O mesmo fenômeno é observado na política. Também em 2007, o bloqueio ao Youtube após a divulgação de uma matéria que descrevia prisioneiros políticos da Tunísia gerou comoção. Uma história discreta sobre direitos humanos tornou-se uma campanha global contrária à repressão daquele país.

Outro exemplo marcante ocorreu em 2017 quando o governo da África do Sul determinou a proibição do livro "The President's Keepers", que mostrava a corrupção do governo Jacob Zuma. No entanto, após a divulgação da censura, as vendas do livro aumentaram drasticamente, tornando-se um best-seller nacional, esgotando o livro antes mesmo da proibição conseguir impor-se.

Até mesmo a quantidade de dislikes em vídeos da plataforma Youtube contribuem para o vídeo ganhar maior repercussão. Nesse caso, algoritmos entendem que aquele conteúdo é relevante e, portanto, deve ser visto por mais pessoas. Ao se deparar com um conteúdo que não se gosta na internet, a melhor forma de evitar que ele ganhe engajamento é, paradoxalmente, nada.

Liberdade no Brasil preocupa

O Brasil é o segundo país que mais ordena ao Google apagar conteúdo da internet, perdendo apenas para a Rússia. Entre 2009 e 2017, foram 5.261 solicitações de órgãos governamentais, quase 70% assinadas pelo Judiciário, envolvendo 54 mil itens na internet. As informações são da própria empresa, e constam em uma petição em julgamento do Supremo Tribunal Federal que analisa o chamado "direito ao esquecimento". Segundo a empresa, “o problema brasileiro é o excesso de cerceamento judicial das liberdades de expressão, informação e imprensa”.

Preocupação semelhante é emitida no ranking de liberdade de imprensa, divulgado pelos Repórteres Sem Fronteiras.
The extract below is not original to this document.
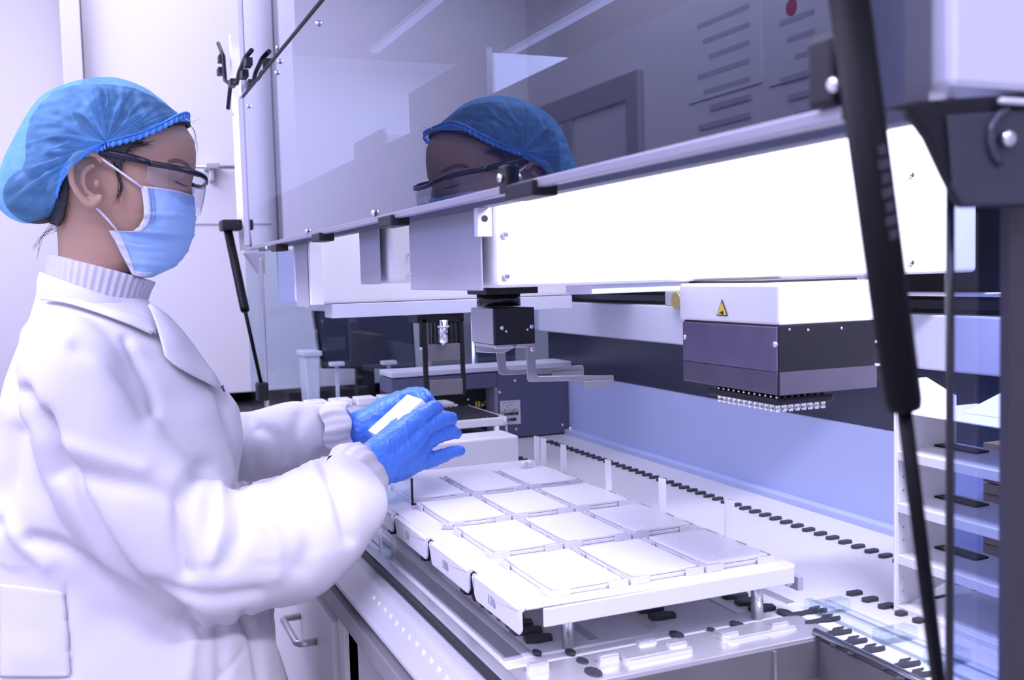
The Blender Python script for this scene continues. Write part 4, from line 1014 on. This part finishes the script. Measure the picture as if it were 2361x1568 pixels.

No levantamento, o Brasil aparece apenas na 102º posição.
Já relatório da organização não governamental Artigo 19 afirma que a liberdade de expressão no Brasil é ameaçada a partir da criminalização da calúnia, difamação e injúria, pois elas fomentam ativismos judiciais para censurar declarações. As preocupações são endossadas pelo Freedom House, elaborado pela revista britânica The Economist. O estudo avalia a qualidade das instituições de cada país sob o ponto de vista democrático.